● Task
Gather, from the listing beneath this task, every line holding the string "lights".
• • • • •
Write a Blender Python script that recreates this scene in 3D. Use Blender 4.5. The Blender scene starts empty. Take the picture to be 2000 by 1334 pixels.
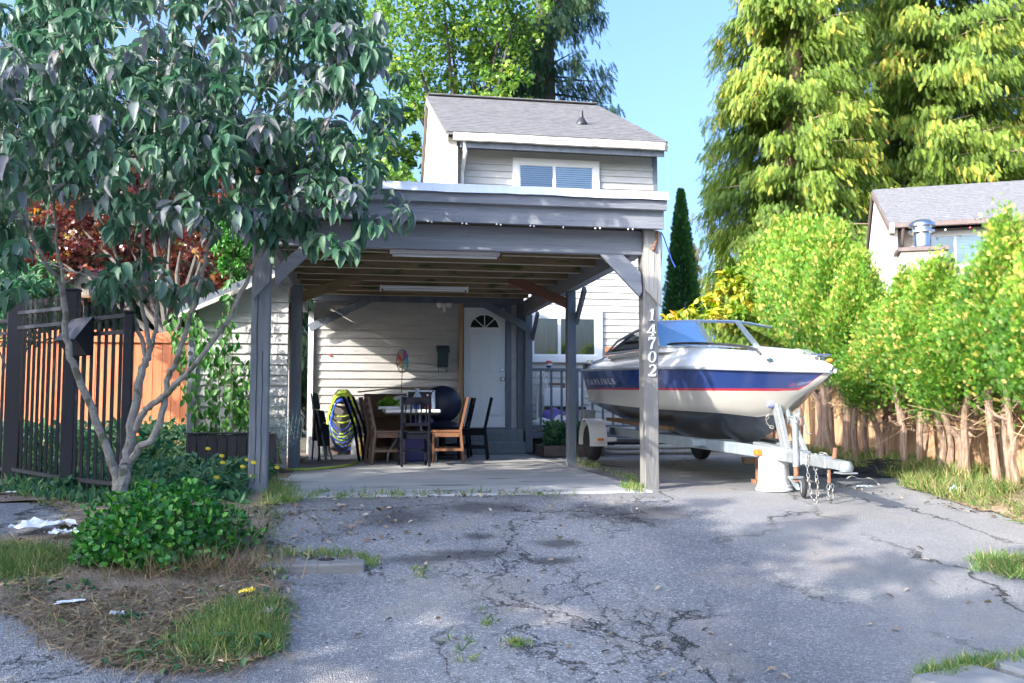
import bpy, bmesh, math, random
import numpy as np
from mathutils import Vector, Matrix
random.seed(7); RNG = np.random.default_rng(11)
SC = bpy.context.scene; COL = SC.collection
R = math.radians
# ------------------------------------------------------------------ camera geometry (also used to measure positions)
F, PHI, PIT = 1773.4, R(9.61), R(4.0)
CAM = np.array([-2.845, -8.586, 0.807])
def ray(x, y):
    a = (x-1000)/F; b = (667-y)/F; c, s = math.cos(PHI), math.sin(PHI)
    Y = math.cos(PIT)-b*math.sin(PIT); Z = math.sin(PIT)+b*math.cos(PIT)
    return np.array([a*c+Y*s, -a*s+Y*c, Z])
def at(v, x, y):            # point of the upright plane at depth v
    r = ray(x, y); return CAM + r*((v-CAM[1])/r[1])
def atz(z, x, y):           # point at height z
    r = ray(x, y); return CAM + r*((z-CAM[2])/r[2])
def sstep(t):
    t = np.clip(t, 0, 1); return t*t*(3-2*t)
def g(u, v):                # height of the ground
    return -0.62*sstep((-0.35-np.asarray(v, float))/5.2) - 0.012
def atg(x, y):              # point of the ground
    r = ray(x, y); t = 3.0
    for _ in range(80):
        p = CAM+r*t; t += (p[2]-float(g(p[0], p[1])))/(-r[2])*0.6
    return CAM+r*t
# ------------------------------------------------------------------ materials
MATS = {}
def newmat(name):
    m = bpy.data.materials.new(name); m.use_nodes = True; nt = m.node_tree; nt.nodes.clear()
    out = nt.nodes.new('ShaderNodeOutputMaterial'); b = nt.nodes.new('ShaderNodeBsdfPrincipled')
    nt.links.new(b.outputs[0], out.inputs[0]); MATS[name] = m
    return m, nt, b, out
def nd(nt, t, **kw):
    n = nt.nodes.new(t)
    for k, v in kw.items():
        if k.startswith('i_'):
            k2 = k[2:]; k2 = int(k2) if k2.isdigit() else k2.replace('_', ' ')
            n.inputs[k2].default_value = v
        else: setattr(n, k, v)
    return n
def c4(c): return (c[0], c[1], c[2], 1)
def ramp(nt, fac, stops):
    r = nt.nodes.new('ShaderNodeValToRGB'); e = r.color_ramp.elements
    while len(e) < len(stops): e.new(0.5)
    for i, (p, c) in enumerate(stops): e[i].position = p; e[i].color = c4(c) if len(c) == 3 else c
    nt.links.new(fac, r.inputs[0]); return r
def M(name, col, col2=None, rough=0.6, metal=0.0, scale=6.0, stretch=(1, 1, 1), bump=0.0, bscale=40.0, spec=0.5, detail=6, contrast=(0.3, 0.7), coat=0.0, speck=None):
    m, nt, b, out = newmat(name)
    b.inputs['Roughness'].default_value = rough; b.inputs['Metallic'].default_value = metal
    b.inputs['Specular IOR Level'].default_value = spec; b.inputs['Coat Weight'].default_value = coat
    tc = nd(nt, 'ShaderNodeNewGeometry'); mp = nd(nt, 'ShaderNodeMapping'); mp.inputs['Scale'].default_value = stretch
    nt.links.new(tc.outputs['Position'], mp.inputs[0])
    if col2 is None: col2 = tuple(min(1, c*1.12+.004) for c in col)
    nz = nd(nt, 'ShaderNodeTexNoise', i_Scale=scale, i_Detail=detail, i_Roughness=0.65); nt.links.new(mp.outputs[0], nz.inputs[0])
    r = ramp(nt, nz.outputs[0], [(contrast[0], col), (contrast[1], col2)])
    last = r.outputs[0]
    if speck:
        s2 = nd(nt, 'ShaderNodeTexNoise', i_Scale=speck[1], i_Detail=3); nt.links.new(mp.outputs[0], s2.inputs[0])
        rr = ramp(nt, s2.outputs[0], [(speck[2], (0, 0, 0)), (min(1, speck[2]+.06), (1, 1, 1))])
        mx = nd(nt, 'ShaderNodeMix', data_type='RGBA'); nt.links.new(rr.outputs[0], mx.inputs[0]); nt.links.new(last, mx.inputs[6]); mx.inputs[7].default_value = c4(speck[0]); last = mx.outputs[2]
    nt.links.new(last, b.inputs['Base Color'])
    if bump:
        n2 = nd(nt, 'ShaderNodeTexNoise', i_Scale=bscale, i_Detail=4); nt.links.new(mp.outputs[0], n2.inputs[0])
        bp = nd(nt, 'ShaderNodeBump', i_Strength=bump, i_Distance=0.02); nt.links.new(n2.outputs[0], bp.inputs['Height']); nt.links.new(bp.outputs[0], b.inputs['Normal'])
    return m
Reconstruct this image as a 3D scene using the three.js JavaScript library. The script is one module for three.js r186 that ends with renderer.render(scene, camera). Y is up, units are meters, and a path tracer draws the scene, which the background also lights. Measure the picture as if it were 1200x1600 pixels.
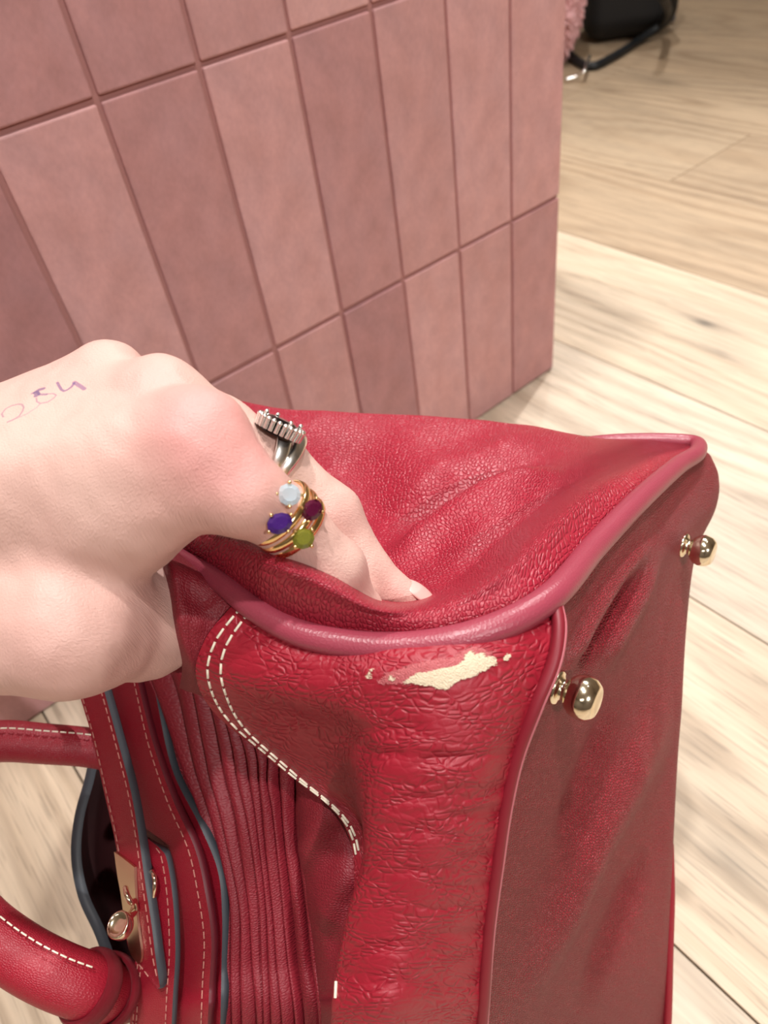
import * as THREE from 'three';
import { mergeGeometries } from 'three/addons/utils/BufferGeometryUtils.js';
import { RoundedBoxGeometry } from 'three/addons/geometries/RoundedBoxGeometry.js';
import { RectAreaLightUniformsLib } from 'three/addons/lights/RectAreaLightUniformsLib.js';
import { ImprovedNoise } from 'three/addons/math/ImprovedNoise.js';

// ------------------------------------------------------------------ camera
const F = 1165, EYE = 0.525;                          // focal length in pixels of the 1200x1600 frame, camera height
const DOWN = new THREE.Vector3(212, 1176, F).normalize();            // gravity, seen from the camera (x right, y down, z ahead)
const UPC = DOWN.clone().negate();
const RC = new THREE.Vector3(1, 0, 0).addScaledVector(UPC, -UPC.x).normalize();
const ZC = new THREE.Vector3().crossVectors(RC, UPC);
const toWorld = (v) => new THREE.Vector3(v.dot(RC), v.dot(UPC) + EYE, v.dot(ZC));
const dirWorld = (x, y, z) => { const v = new THREE.Vector3(x, y, z); return new THREE.Vector3(v.dot(RC), v.dot(UPC), v.dot(ZC)); };
const P = (x, y, d) => toWorld(new THREE.Vector3((x - 600) / F * d, (y - 800) / F * d, d));
const scene = new THREE.Scene();
const camera = new THREE.PerspectiveCamera(2 * Math.atan(800 / F) * 180 / Math.PI, 0.75, 0.02, 60);
{
  const m = new THREE.Matrix4().makeBasis(dirWorld(1, 0, 0), dirWorld(0, -1, 0), dirWorld(0, 0, -1));
  camera.quaternion.setFromRotationMatrix(m); camera.position.set(0, EYE, 0);
  camera.focus = 0.25; camera.userData.fStop = 14;
}
scene.add(camera);
const CAM = camera.position;
const renderer = new THREE.WebGLRenderer({ antialias: true });
renderer.toneMapping = THREE.LinearToneMapping;
renderer.toneMappingExposure = 0.70;
renderer.shadowMap.enabled = true;
RectAreaLightUniformsLib.init();

// ------------------------------------------------------------------ lamps out of view, placed and set for what they light: [x, z, intensity, aim x, aim z, cone, penumbra, size]
const CEIL = 2.8;
const LAMPS = [
  [0.18, 0.02, 17, 0.02, -0.28, 0.62, 0.6, 2.2, 'round recessed spotlight in the ceiling nearly above the handbag'],
  [1.60, 2.30, 40, -0.05, -0.45, 0.62, 0.6, 2.2, 'round recessed spotlight in the ceiling behind the viewer'],
  [-0.08, -0.60, 18, 0.05, -0.6, 0.75, 0.6, 2.4, 'round recessed spotlight straight above the tiled counter front'],
  [1.35, -1.25, 1.5, 1.1, -1.2, 0.8, 0.6, 2.4, 'round recessed spotlight over the open wood floor beside the counter'],
  [1.15, -2.45, 40, 0.02, -0.32, 0.42, 0.7, 2.4, 'round recessed spotlight beyond the counter, aimed back at the handbag'],
  [0.70, -2.90, 11, 0.7, -1.9, 0.8, 0.6, 2.4, 'round recessed spotlight above the black bag on the floor'],
];
const FILL_PANEL = [-0.7, 2.3, 1.2, 0.6, 3];                 // fill panel added at the ceiling: x, z, width, depth, intensity
const WARM = new THREE.Color(1.0, 0.97, 0.935);

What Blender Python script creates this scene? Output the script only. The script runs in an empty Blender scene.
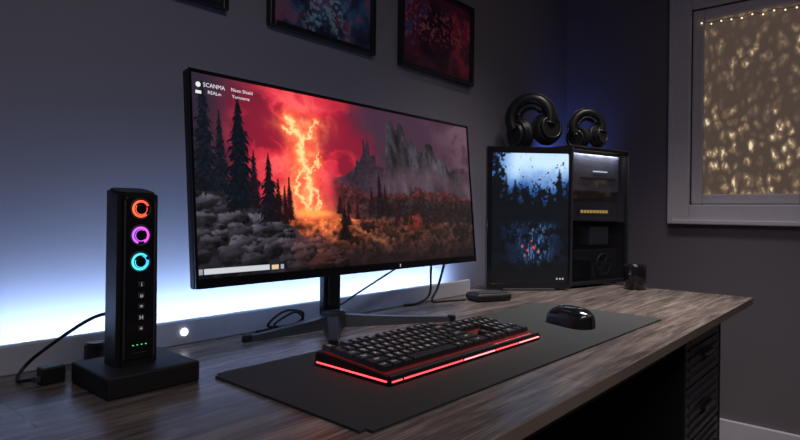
import bpy, bmesh, math, random
import numpy as np
from mathutils import Vector, Matrix
random.seed(4)
rng=np.random.default_rng(7)
sc=bpy.context.scene
sc.view_settings.view_transform='Standard'
COL=sc.collection
DZ=0.741
CZ=1.03

# ---------------------------------------------------------------- materials
def s2l(c):
    return tuple((x/12.92 if x<=0.04045 else ((x+0.055)/1.055)**2.4) for x in c)
def rgb(r,g,b): return s2l((r/255,g/255,b/255))
def mat(name,col,rough=0.5,metal=0.0,emit=None,es=0.0,bump=0.0,bscale=200,var=0.0,coat=0.0,vscale=None):
    m=bpy.data.materials.new(name); m.use_nodes=True
    nt=m.node_tree; b=nt.nodes['Principled BSDF']
    b.inputs['Base Color'].default_value=(*col,1)
    b.inputs['Roughness'].default_value=rough
    b.inputs['Metallic'].default_value=metal
    if coat: b.inputs['Coat Weight'].default_value=coat
    if emit is not None:
        b.inputs['Emission Color'].default_value=(*emit,1)
        b.inputs['Emission Strength'].default_value=es
    if bump or var:
        tc=nt.nodes.new('ShaderNodeTexCoord')
        n=nt.nodes.new('ShaderNodeTexNoise'); n.inputs['Scale'].default_value=bscale; n.inputs['Detail'].default_value=5
        nt.links.new(tc.outputs['Object'],n.inputs['Vector'])
        if bump:
            bp=nt.nodes.new('ShaderNodeBump'); bp.inputs['Strength'].default_value=bump; bp.inputs['Distance'].default_value=0.002
            nt.links.new(n.outputs['Fac'],bp.inputs['Height']); nt.links.new(bp.outputs['Normal'],b.inputs['Normal'])
        if var:
            n2=nt.nodes.new('ShaderNodeTexNoise'); n2.inputs['Scale'].default_value=vscale or bscale*0.1; n2.inputs['Detail'].default_value=3
            nt.links.new(tc.outputs['Object'],n2.inputs['Vector'])
            cr=nt.nodes.new('ShaderNodeValToRGB')
            cr.color_ramp.elements[0].position=0.3; cr.color_ramp.elements[1].position=0.7
            cr.color_ramp.elements[0].color=(*[c*(1-var) for c in col],1)
            cr.color_ramp.elements[1].color=(*[c*(1+var) for c in col],1)
            nt.links.new(n2.outputs['Fac'],cr.inputs['Fac']); nt.links.new(cr.outputs['Color'],b.inputs['Base Color'])
    return m

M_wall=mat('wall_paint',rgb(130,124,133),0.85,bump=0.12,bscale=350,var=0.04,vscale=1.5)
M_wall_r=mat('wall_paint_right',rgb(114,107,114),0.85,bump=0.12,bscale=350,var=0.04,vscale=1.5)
M_ceil=mat('ceiling_paint',rgb(150,148,155),0.9,bump=0.05)
M_trim=mat('trim_paint',rgb(208,202,212),0.5,var=0.03)
M_black=mat('black_plastic',(0.012,0.012,0.014),0.38,bump=0.05,bscale=900)
M_blackm=mat('black_matte',(0.010,0.010,0.012),0.6,bump=0.08,bscale=900)
M_gloss=mat('black_gloss',(0.008,0.008,0.010),0.12,coat=0.5,var=0.1)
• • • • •
● Answer to the task
Reconstruct this image as a 3D scene using the three.js JavaScript library. The script is one module for three.js r186 that ends with renderer.render(scene, camera). Y is up, units are meters, and a path tracer draws the scene, which the background also lights. Measure the picture as if it were 1200x1600 pixels.
import { RectAreaLightUniformsLib } from 'three/addons/lights/RectAreaLightUniformsLib.js';